* SET EXERCISE
Drop the pictures from the entries below, then reproduce the rest exactly.

* INPUT FOR THIS TASK
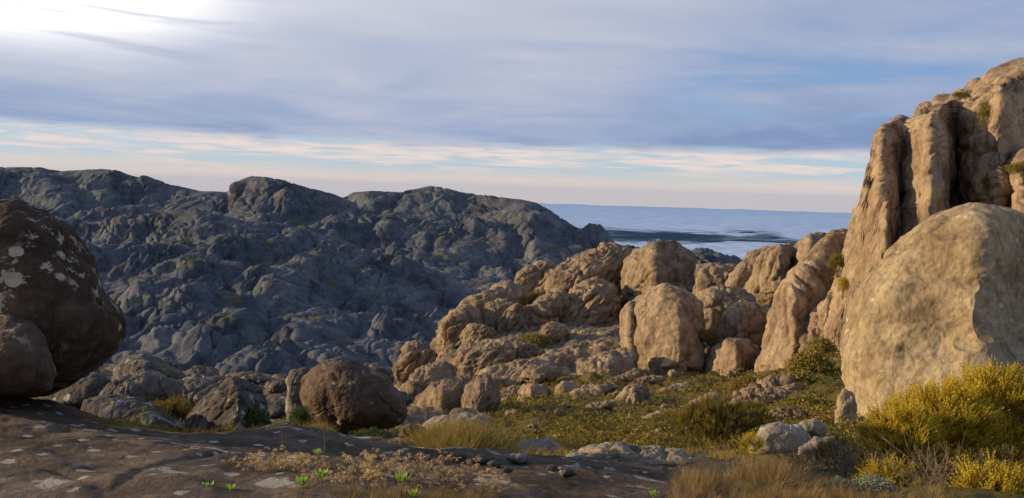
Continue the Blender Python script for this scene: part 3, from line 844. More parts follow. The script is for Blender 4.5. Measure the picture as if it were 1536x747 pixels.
rock('leaning_slab', 'wedge slab leaning on the foot of the broad front dome', 'rock slab',
     [(990, 552), (996, 535), (1013, 522), (1030, 510), (1042, 503), (1053, 515), (1060, 535), (1050, 556)], 158, thick=2.5, turn=-0.3, lean=0.6, sub=5, seed=112, mat=M_tan, lump=0.03, flute=0.01, crack=0.0, fine=0.01)
rock('granite_dome', 'brown shaded dome behind, between the knob-topped dome and the right-hand one', 'rock dome',
     [(1030, 450), (1035, 415), (1048, 402), (1075, 396), (1100, 400), (1112, 425), (1110, 455), (1070, 470)], 320, thick=16, turn=0.3, sub=6, seed=113, mat=M_ridge, **DM)
rock('granite_block', 'jointed brown blocks behind the shoulder of the broad front dome', 'rock outcrop',
     [(1040, 485), (1046, 450), (1058, 438), (1085, 434), (1112, 440), (1130, 448), (1128, 462), (1100, 478), (1085, 500), (1060, 510)], 215, thick=10, turn=0.1, sub=6, seed=114, mat=M_ridge, lump=0.06, flute=0.02, crack=0.06, ck=2.6, fine=0.012)
rock('granite_dome', 'left lobe of the right-hand summit, narrow and rounded', 'rock dome',
     [(1087, 445), (1092, 425), (1102, 406), (1115, 388), (1132, 376), (1150, 370), (1160, 378), (1150, 400), (1138, 425), (1125, 452)], 305, thick=12, turn=-0.2, sub=6, seed=115, mat=M_ridge, **DM)
rock('granite_dome', 'middle lobe of the right-hand summit with grooved face', 'rock dome',
     [(1110, 452), (1122, 425), (1136, 400), (1146, 383), (1160, 372), (1178, 367), (1193, 370), (1200, 395), (1198, 425), (1180, 455), (1140, 465)], 292, thick=14, prof=[(1110, 6), (1170, -5), (1200, 8)], sub=6, seed=116, mat=M_ridge, **DM)
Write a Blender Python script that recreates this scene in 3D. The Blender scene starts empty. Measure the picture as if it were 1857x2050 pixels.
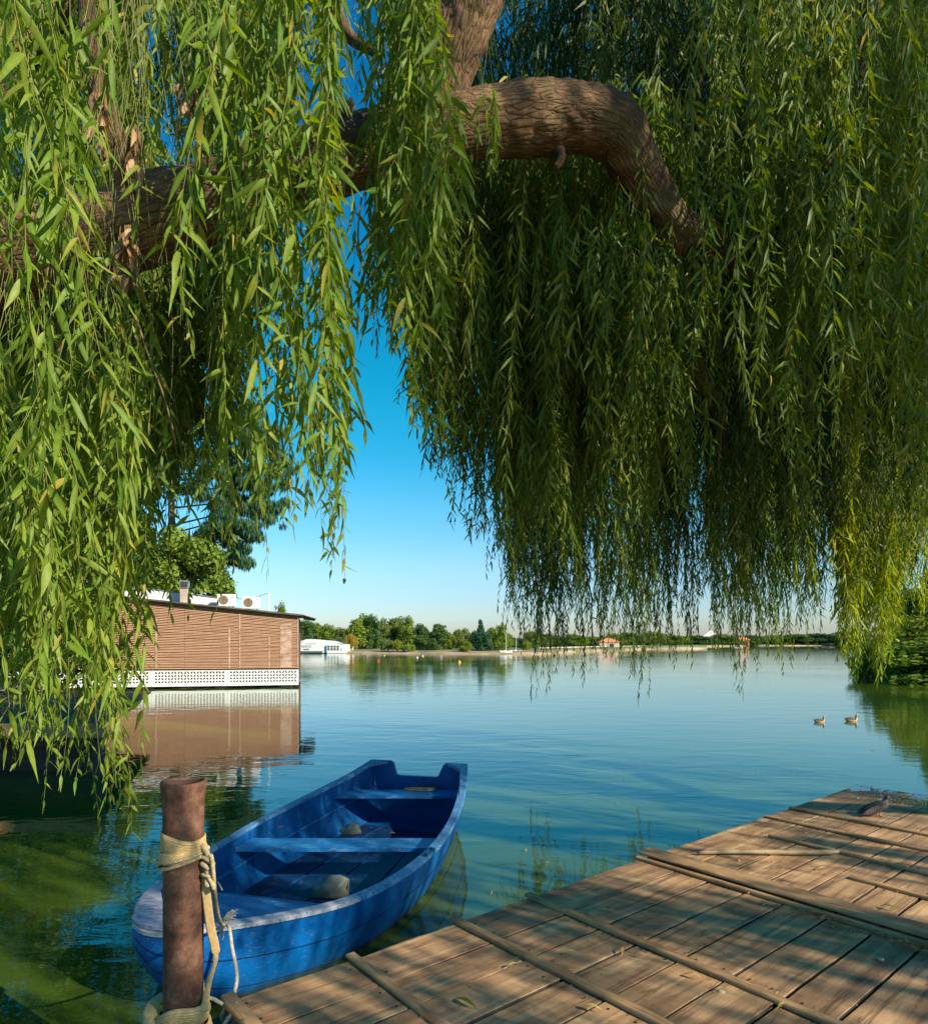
import bpy, bmesh, math, random
import numpy as np
from mathutils import Vector, Matrix, noise as mn

random.seed(7); RG = np.random.default_rng(11)
S = bpy.context.scene
COL = S.collection
F, CX, HY, H = 1330.0, 928.5, 1286.0, 2.05       # focal length in photo pixels, principal column, horizon row, eye height

def at(px, py, Y):                                # point seen at a photo pixel, at depth Y
    return Vector(((px-CX)/F*Y, Y, H-(py-HY)/F*Y))
def on(px, py, z=0.0):                            # point seen at a photo pixel, on the level z
    Y = (H-z)*F/(py-HY); return Vector(((px-CX)/F*Y, Y, z))

# ------------------------------------------------------------------ materials
def mat(name, base=(.5,.5,.5), rough=.6, metal=0, spec=None):
    m = bpy.data.materials.new(name); m.use_nodes = True
    nt = m.node_tree; b = nt.nodes['Principled BSDF']
    b.inputs['Base Color'].default_value = (*base, 1); b.inputs['Roughness'].default_value = rough
    b.inputs['Metallic'].default_value = metal
    if spec is not None: b.inputs['Specular IOR Level'].default_value = spec
    return m, nt, b
def nd(nt, typ, **kw):
    n = nt.nodes.new(typ)
    for k, v in kw.items():
        if k in n.inputs: n.inputs[k].default_value = v
        else: setattr(n, k, v)
    return n
def tc(nt, out='Object', scale=(1,1,1), rot=(0,0,0), loc=(0,0,0)):
    t = nd(nt, 'ShaderNodeTexCoord'); m = nd(nt, 'ShaderNodeMapping')
    m.inputs['Scale'].default_value = scale; m.inputs['Rotation'].default_value = rot; m.inputs['Location'].default_value = loc
    nt.links.new(t.outputs[out], m.inputs['Vector']); return m.outputs['Vector']
def noise(nt, vec, scale, detail=4, rough=.55, dist=0):
    n = nd(nt, 'ShaderNodeTexNoise'); n.inputs['Scale'].default_value = scale; n.inputs['Detail'].default_value = detail
    n.inputs['Roughness'].default_value = rough; n.inputs['Distortion'].default_value = dist
    if vec is not None: nt.links.new(vec, n.inputs['Vector'])
    return n.outputs['Fac']
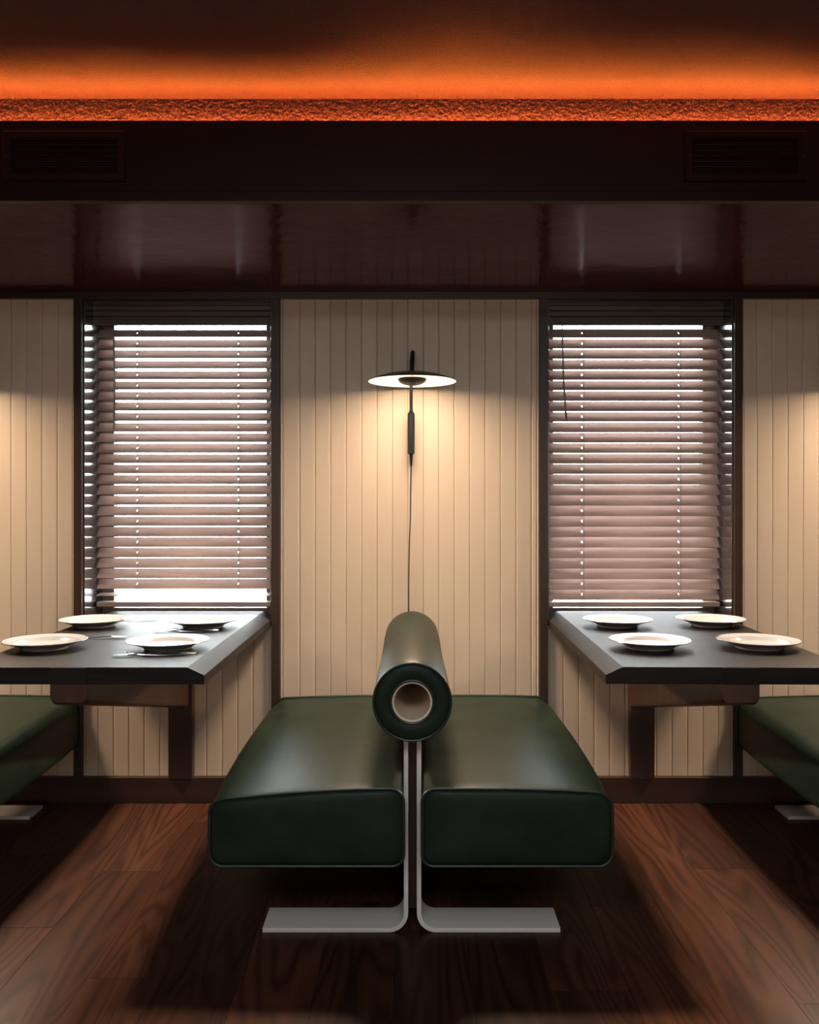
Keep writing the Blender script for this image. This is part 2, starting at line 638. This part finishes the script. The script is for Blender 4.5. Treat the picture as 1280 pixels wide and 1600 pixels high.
# ------------------------------------------------------------------ air vents in the bulkhead
for (x0, x1, lab) in ((-1.1076, -0.7726, 'dark louvred air vent in bulkhead above left window'),
                      (0.738, 1.071, 'dark louvred air vent in bulkhead above right window')):
    zc0, zc1 = 2.028, 2.167
    t = thing('air_vent', lab, 'vent', ((x0 + x1) / 2, 2.385, zc0))
    hw, H = (x1 - x0) / 2, zc1 - zc0
    ow, oz0, oz1 = hw - 0.026, 0.026, H - 0.026
    fm = MB()
    prof = [(0, 0.0), (0.0, -0.006), (0.006, -0.011), (0.020, -0.011), (0.026, -0.006), (0.026, 0.0)]

    def ring(ins, yy):
        return [(-hw + ins, yy, ins), (hw - ins, yy, ins), (hw - ins, yy, H - ins), (-hw + ins, yy, H - ins)]
    fm.loft([ring(i_, y_) for i_, y_ in prof], True, False, False)
    obj('frame', fm, M['bulkhead'], t)
    obj('backing', MB().box(-ow, ow, -0.0012, -0.0004, oz0, oz1), M['black'], t)
    lm = MB().prism([(-0.0095, -0.004), (-0.002, 0.007), (-0.001, 0.006), (-0.0085, -0.005)], 0, -ow + 0.001, ow - 0.001).mesh('louver', M['bulkhead'])
    for k in range(6):
        link('louver', lm, t, (0, 0, oz0 + 0.008 + k * (oz1 - oz0 - 0.014) / 5))
    for sx in (-1, 1):
        obj('screw', MB().lathe([(0, 0.0125), (0.003, 0.012), (0.0035, 0.0105)], 10), M['black'], t, (sx * (hw - 0.013), 0, H / 2), (pi / 2, 0, 0))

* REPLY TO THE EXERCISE
Continue the Blender Python script for this scene: part 3, from line 844. More parts follow. The script is for Blender 4.5. Measure the picture as if it were 1536x747 pixels.
rock('leaning_slab', 'wedge slab leaning on the foot of the broad front dome', 'rock slab',
     [(990, 552), (996, 535), (1013, 522), (1030, 510), (1042, 503), (1053, 515), (1060, 535), (1050, 556)], 158, thick=2.5, turn=-0.3, lean=0.6, sub=5, seed=112, mat=M_tan, lump=0.03, flute=0.01, crack=0.0, fine=0.01)
rock('granite_dome', 'brown shaded dome behind, between the knob-topped dome and the right-hand one', 'rock dome',
     [(1030, 450), (1035, 415), (1048, 402), (1075, 396), (1100, 400), (1112, 425), (1110, 455), (1070, 470)], 320, thick=16, turn=0.3, sub=6, seed=113, mat=M_ridge, **DM)
rock('granite_block', 'jointed brown blocks behind the shoulder of the broad front dome', 'rock outcrop',
     [(1040, 485), (1046, 450), (1058, 438), (1085, 434), (1112, 440), (1130, 448), (1128, 462), (1100, 478), (1085, 500), (1060, 510)], 215, thick=10, turn=0.1, sub=6, seed=114, mat=M_ridge, lump=0.06, flute=0.02, crack=0.06, ck=2.6, fine=0.012)
rock('granite_dome', 'left lobe of the right-hand summit, narrow and rounded', 'rock dome',
     [(1087, 445), (1092, 425), (1102, 406), (1115, 388), (1132, 376), (1150, 370), (1160, 378), (1150, 400), (1138, 425), (1125, 452)], 305, thick=12, turn=-0.2, sub=6, seed=115, mat=M_ridge, **DM)
rock('granite_dome', 'middle lobe of the right-hand summit with grooved face', 'rock dome',
     [(1110, 452), (1122, 425), (1136, 400), (1146, 383), (1160, 372), (1178, 367), (1193, 370), (1200, 395), (1198, 425), (1180, 455), (1140, 465)], 292, thick=14, prof=[(1110, 6), (1170, -5), (1200, 8)], sub=6, seed=116, mat=M_ridge, **DM)
Write a Blender Python script that recreates this scene in 3D. The Blender scene starts empty. Measure the picture as if it were 1857x2050 pixels.
import bpy, bmesh, math, random
import numpy as np
from mathutils import Vector, Matrix, noise as mn

random.seed(7); RG = np.random.default_rng(11)
S = bpy.context.scene
COL = S.collection
F, CX, HY, H = 1330.0, 928.5, 1286.0, 2.05       # focal length in photo pixels, principal column, horizon row, eye height

def at(px, py, Y):                                # point seen at a photo pixel, at depth Y
    return Vector(((px-CX)/F*Y, Y, H-(py-HY)/F*Y))
def on(px, py, z=0.0):                            # point seen at a photo pixel, on the level z
    Y = (H-z)*F/(py-HY); return Vector(((px-CX)/F*Y, Y, z))

# ------------------------------------------------------------------ materials
def mat(name, base=(.5,.5,.5), rough=.6, metal=0, spec=None):
    m = bpy.data.materials.new(name); m.use_nodes = True
    nt = m.node_tree; b = nt.nodes['Principled BSDF']
    b.inputs['Base Color'].default_value = (*base, 1); b.inputs['Roughness'].default_value = rough
    b.inputs['Metallic'].default_value = metal
    if spec is not None: b.inputs['Specular IOR Level'].default_value = spec
    return m, nt, b
def nd(nt, typ, **kw):
    n = nt.nodes.new(typ)
    for k, v in kw.items():
        if k in n.inputs: n.inputs[k].default_value = v
        else: setattr(n, k, v)
    return n
def tc(nt, out='Object', scale=(1,1,1), rot=(0,0,0), loc=(0,0,0)):
    t = nd(nt, 'ShaderNodeTexCoord'); m = nd(nt, 'ShaderNodeMapping')
    m.inputs['Scale'].default_value = scale; m.inputs['Rotation'].default_value = rot; m.inputs['Location'].default_value = loc
    nt.links.new(t.outputs[out], m.inputs['Vector']); return m.outputs['Vector']
def noise(nt, vec, scale, detail=4, rough=.55, dist=0):
    n = nd(nt, 'ShaderNodeTexNoise'); n.inputs['Scale'].default_value = scale; n.inputs['Detail'].default_value = detail
    n.inputs['Roughness'].default_value = rough; n.inputs['Distortion'].default_value = dist
    if vec is not None: nt.links.new(vec, n.inputs['Vector'])
    return n.outputs['Fac']
Keep writing the Blender script for this image. This is part 2, starting at line 638. This part finishes the script. The script is for Blender 4.5. Treat the picture as 1280 pixels wide and 1600 pixels high.
# ------------------------------------------------------------------ air vents in the bulkhead
for (x0, x1, lab) in ((-1.1076, -0.7726, 'dark louvred air vent in bulkhead above left window'),
                      (0.738, 1.071, 'dark louvred air vent in bulkhead above right window')):
    zc0, zc1 = 2.028, 2.167
    t = thing('air_vent', lab, 'vent', ((x0 + x1) / 2, 2.385, zc0))
    hw, H = (x1 - x0) / 2, zc1 - zc0
    ow, oz0, oz1 = hw - 0.026, 0.026, H - 0.026
    fm = MB()
    prof = [(0, 0.0), (0.0, -0.006), (0.006, -0.011), (0.020, -0.011), (0.026, -0.006), (0.026, 0.0)]

    def ring(ins, yy):
        return [(-hw + ins, yy, ins), (hw - ins, yy, ins), (hw - ins, yy, H - ins), (-hw + ins, yy, H - ins)]
    fm.loft([ring(i_, y_) for i_, y_ in prof], True, False, False)
    obj('frame', fm, M['bulkhead'], t)
    obj('backing', MB().box(-ow, ow, -0.0012, -0.0004, oz0, oz1), M['black'], t)
    lm = MB().prism([(-0.0095, -0.004), (-0.002, 0.007), (-0.001, 0.006), (-0.0085, -0.005)], 0, -ow + 0.001, ow - 0.001).mesh('louver', M['bulkhead'])
    for k in range(6):
        link('louver', lm, t, (0, 0, oz0 + 0.008 + k * (oz1 - oz0 - 0.014) / 5))
    for sx in (-1, 1):
        obj('screw', MB().lathe([(0, 0.0125), (0.003, 0.012), (0.0035, 0.0105)], 10), M['black'], t, (sx * (hw - 0.013), 0, H / 2), (pi / 2, 0, 0))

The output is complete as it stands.